*GOAL*:
Your job is to retype all of the data word for word, leaving every image out.
— Start of RECORDED DATA —
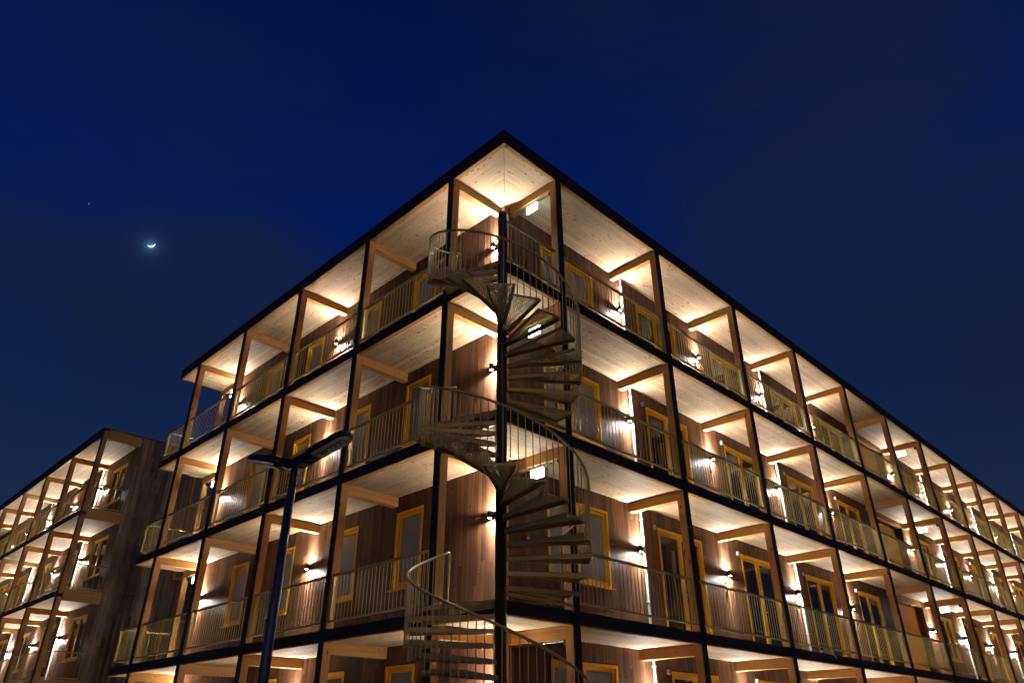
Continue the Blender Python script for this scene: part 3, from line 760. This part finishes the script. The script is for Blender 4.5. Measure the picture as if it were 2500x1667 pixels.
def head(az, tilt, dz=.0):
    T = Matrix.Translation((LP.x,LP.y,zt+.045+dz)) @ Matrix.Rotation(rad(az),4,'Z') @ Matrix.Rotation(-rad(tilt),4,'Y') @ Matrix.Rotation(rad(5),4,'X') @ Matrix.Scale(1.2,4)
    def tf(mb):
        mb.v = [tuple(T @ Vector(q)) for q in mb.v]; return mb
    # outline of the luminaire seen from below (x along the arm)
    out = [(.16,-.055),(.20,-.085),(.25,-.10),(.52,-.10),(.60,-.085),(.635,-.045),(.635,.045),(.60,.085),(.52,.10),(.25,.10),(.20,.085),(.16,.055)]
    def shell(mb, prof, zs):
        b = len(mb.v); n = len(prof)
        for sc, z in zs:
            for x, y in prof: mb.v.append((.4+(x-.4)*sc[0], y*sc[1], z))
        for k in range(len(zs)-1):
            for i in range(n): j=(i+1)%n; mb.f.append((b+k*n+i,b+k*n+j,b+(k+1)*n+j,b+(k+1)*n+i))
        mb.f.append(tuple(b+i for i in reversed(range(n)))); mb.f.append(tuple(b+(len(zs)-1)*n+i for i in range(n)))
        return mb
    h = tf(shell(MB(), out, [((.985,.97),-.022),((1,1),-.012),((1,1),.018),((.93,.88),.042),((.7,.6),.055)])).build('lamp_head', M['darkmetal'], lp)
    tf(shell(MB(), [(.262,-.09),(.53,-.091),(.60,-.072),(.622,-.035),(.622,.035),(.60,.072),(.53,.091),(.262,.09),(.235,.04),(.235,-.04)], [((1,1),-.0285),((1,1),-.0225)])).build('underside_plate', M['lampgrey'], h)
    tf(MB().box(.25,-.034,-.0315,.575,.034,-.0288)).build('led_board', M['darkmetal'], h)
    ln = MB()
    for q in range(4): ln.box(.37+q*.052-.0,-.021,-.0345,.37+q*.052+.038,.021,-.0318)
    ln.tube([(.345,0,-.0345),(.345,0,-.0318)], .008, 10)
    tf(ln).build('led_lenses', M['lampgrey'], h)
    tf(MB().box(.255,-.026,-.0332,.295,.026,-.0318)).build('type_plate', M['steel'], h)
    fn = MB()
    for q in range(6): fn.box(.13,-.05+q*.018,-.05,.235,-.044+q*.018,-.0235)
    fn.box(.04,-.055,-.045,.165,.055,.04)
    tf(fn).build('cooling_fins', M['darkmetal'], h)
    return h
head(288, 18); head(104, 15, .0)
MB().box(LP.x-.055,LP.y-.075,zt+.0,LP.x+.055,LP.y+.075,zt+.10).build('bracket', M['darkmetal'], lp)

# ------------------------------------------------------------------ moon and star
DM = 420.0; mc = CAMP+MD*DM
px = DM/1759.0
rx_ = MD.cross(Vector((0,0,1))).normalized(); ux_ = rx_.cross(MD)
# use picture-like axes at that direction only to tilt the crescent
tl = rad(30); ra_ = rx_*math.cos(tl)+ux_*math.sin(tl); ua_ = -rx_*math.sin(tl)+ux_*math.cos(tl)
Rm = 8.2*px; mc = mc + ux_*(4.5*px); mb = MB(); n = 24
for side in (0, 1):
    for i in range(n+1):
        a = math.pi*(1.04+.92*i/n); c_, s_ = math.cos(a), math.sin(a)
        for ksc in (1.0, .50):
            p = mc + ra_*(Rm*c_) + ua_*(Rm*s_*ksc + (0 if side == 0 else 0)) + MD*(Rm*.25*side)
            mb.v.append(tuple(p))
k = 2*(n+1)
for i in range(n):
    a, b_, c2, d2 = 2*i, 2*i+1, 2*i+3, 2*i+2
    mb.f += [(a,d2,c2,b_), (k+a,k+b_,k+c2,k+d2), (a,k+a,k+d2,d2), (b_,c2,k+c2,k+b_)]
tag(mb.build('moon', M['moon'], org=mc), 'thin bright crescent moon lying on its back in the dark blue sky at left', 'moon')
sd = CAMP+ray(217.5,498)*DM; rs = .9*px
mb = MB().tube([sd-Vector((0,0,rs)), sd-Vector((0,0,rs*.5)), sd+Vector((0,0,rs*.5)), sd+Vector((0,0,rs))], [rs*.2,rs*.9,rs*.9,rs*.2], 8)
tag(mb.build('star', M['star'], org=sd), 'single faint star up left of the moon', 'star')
— End of RECORDED DATA —
*FULL SOLUTION*:
Continue the Blender Python script for this scene: part 3, from line 760. This part finishes the script. The script is for Blender 4.5. Measure the picture as if it were 2500x1667 pixels.
def head(az, tilt, dz=.0):
    T = Matrix.Translation((LP.x,LP.y,zt+.045+dz)) @ Matrix.Rotation(rad(az),4,'Z') @ Matrix.Rotation(-rad(tilt),4,'Y') @ Matrix.Rotation(rad(5),4,'X') @ Matrix.Scale(1.2,4)
    def tf(mb):
        mb.v = [tuple(T @ Vector(q)) for q in mb.v]; return mb
    # outline of the luminaire seen from below (x along the arm)
    out = [(.16,-.055),(.20,-.085),(.25,-.10),(.52,-.10),(.60,-.085),(.635,-.045),(.635,.045),(.60,.085),(.52,.10),(.25,.10),(.20,.085),(.16,.055)]
    def shell(mb, prof, zs):
        b = len(mb.v); n = len(prof)
        for sc, z in zs:
            for x, y in prof: mb.v.append((.4+(x-.4)*sc[0], y*sc[1], z))
        for k in range(len(zs)-1):
            for i in range(n): j=(i+1)%n; mb.f.append((b+k*n+i,b+k*n+j,b+(k+1)*n+j,b+(k+1)*n+i))
        mb.f.append(tuple(b+i for i in reversed(range(n)))); mb.f.append(tuple(b+(len(zs)-1)*n+i for i in range(n)))
        return mb
    h = tf(shell(MB(), out, [((.985,.97),-.022),((1,1),-.012),((1,1),.018),((.93,.88),.042),((.7,.6),.055)])).build('lamp_head', M['darkmetal'], lp)
    tf(shell(MB(), [(.262,-.09),(.53,-.091),(.60,-.072),(.622,-.035),(.622,.035),(.60,.072),(.53,.091),(.262,.09),(.235,.04),(.235,-.04)], [((1,1),-.0285),((1,1),-.0225)])).build('underside_plate', M['lampgrey'], h)
    tf(MB().box(.25,-.034,-.0315,.575,.034,-.0288)).build('led_board', M['darkmetal'], h)
    ln = MB()
    for q in range(4): ln.box(.37+q*.052-.0,-.021,-.0345,.37+q*.052+.038,.021,-.0318)
    ln.tube([(.345,0,-.0345),(.345,0,-.0318)], .008, 10)
    tf(ln).build('led_lenses', M['lampgrey'], h)
    tf(MB().box(.255,-.026,-.0332,.295,.026,-.0318)).build('type_plate', M['steel'], h)
    fn = MB()
    for q in range(6): fn.box(.13,-.05+q*.018,-.05,.235,-.044+q*.018,-.0235)
    fn.box(.04,-.055,-.045,.165,.055,.04)
    tf(fn).build('cooling_fins', M['darkmetal'], h)
    return h
head(288, 18); head(104, 15, .0)
MB().box(LP.x-.055,LP.y-.075,zt+.0,LP.x+.055,LP.y+.075,zt+.10).build('bracket', M['darkmetal'], lp)

# ------------------------------------------------------------------ moon and star
DM = 420.0; mc = CAMP+MD*DM
px = DM/1759.0
rx_ = MD.cross(Vector((0,0,1))).normalized(); ux_ = rx_.cross(MD)
# use picture-like axes at that direction only to tilt the crescent
tl = rad(30); ra_ = rx_*math.cos(tl)+ux_*math.sin(tl); ua_ = -rx_*math.sin(tl)+ux_*math.cos(tl)
Rm = 8.2*px; mc = mc + ux_*(4.5*px); mb = MB(); n = 24
for side in (0, 1):
    for i in range(n+1):
        a = math.pi*(1.04+.92*i/n); c_, s_ = math.cos(a), math.sin(a)
        for ksc in (1.0, .50):
            p = mc + ra_*(Rm*c_) + ua_*(Rm*s_*ksc + (0 if side == 0 else 0)) + MD*(Rm*.25*side)
            mb.v.append(tuple(p))
k = 2*(n+1)
for i in range(n):
    a, b_, c2, d2 = 2*i, 2*i+1, 2*i+3, 2*i+2
    mb.f += [(a,d2,c2,b_), (k+a,k+b_,k+c2,k+d2), (a,k+a,k+d2,d2), (b_,c2,k+c2,k+b_)]
tag(mb.build('moon', M['moon'], org=mc), 'thin bright crescent moon lying on its back in the dark blue sky at left', 'moon')
sd = CAMP+ray(217.5,498)*DM; rs = .9*px
mb = MB().tube([sd-Vector((0,0,rs)), sd-Vector((0,0,rs*.5)), sd+Vector((0,0,rs*.5)), sd+Vector((0,0,rs))], [rs*.2,rs*.9,rs*.9,rs*.2], 8)
tag(mb.build('star', M['star'], org=sd), 'single faint star up left of the moon', 'star')